OK — but then if they’re allowed to play whatever they want, then they should both play red 100% of the time! Shouldn’t they?
If they both follow this strategy, suppose Jack flips heads and calls red. If Jill flips heads and calls red, he gets nothing; if Jill flips tails and calls red, he gets $20, so his expected gain is $10. This is better than the 74/13 that he gets under your strategy when he flips heads.
And if Jack flips tails and calls red, then whether Jill flips heads or tails, if she calls red too, Jack gets $20, so his expected gain is $20, also better than the 100/13 that he gets under your strategy if he flips tails.
So both of them are better off if they call red all the time, than if they follow your mixed probability strategy. So they’ll call red 100% of the time if that’s allowed, and 99.99% of the time if it’s not. Wouldn’t they?

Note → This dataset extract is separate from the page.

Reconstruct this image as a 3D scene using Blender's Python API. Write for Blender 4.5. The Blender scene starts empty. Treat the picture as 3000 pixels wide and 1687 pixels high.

If not, why not?
You said Ron pointed out that there is “an equilibrium” when they both play red, but I think it’s more than that — it’s not just that there’s *an* equilibrium, it’s that that is the *best* equilibrium for both players.
Bennett:
The problem specifies that Adam and Eve can play whatever they want, and asks for an equilibrium in which they choose probabilities other than 100%.
The fact that they’d both be better off in one situation than another says nothing about which situations are equilibria. Think prisoner’s dilemma.
Ah OK. In that case I’d say it did lose a lot in the translation since the blog version asked “Assume both players play optimally” :) I would interpret that to mean to find *the* optimum equilibrium, and then if that equilibrium is disallowed (players not allowed to play red 100% of the time), then play as close as possible to that equilibrium — not, find an equilibrium somewhere else :)
(I don’t think you ever posted questions 6-10 in the “original economese”, did you? http://www.thebigquestions.com/oberlin1.pdf only contains the first half.)
Bennett: I do not agree that this is a mis-translation. To play optimally means to play optimally, taking the other player’s strategy as given.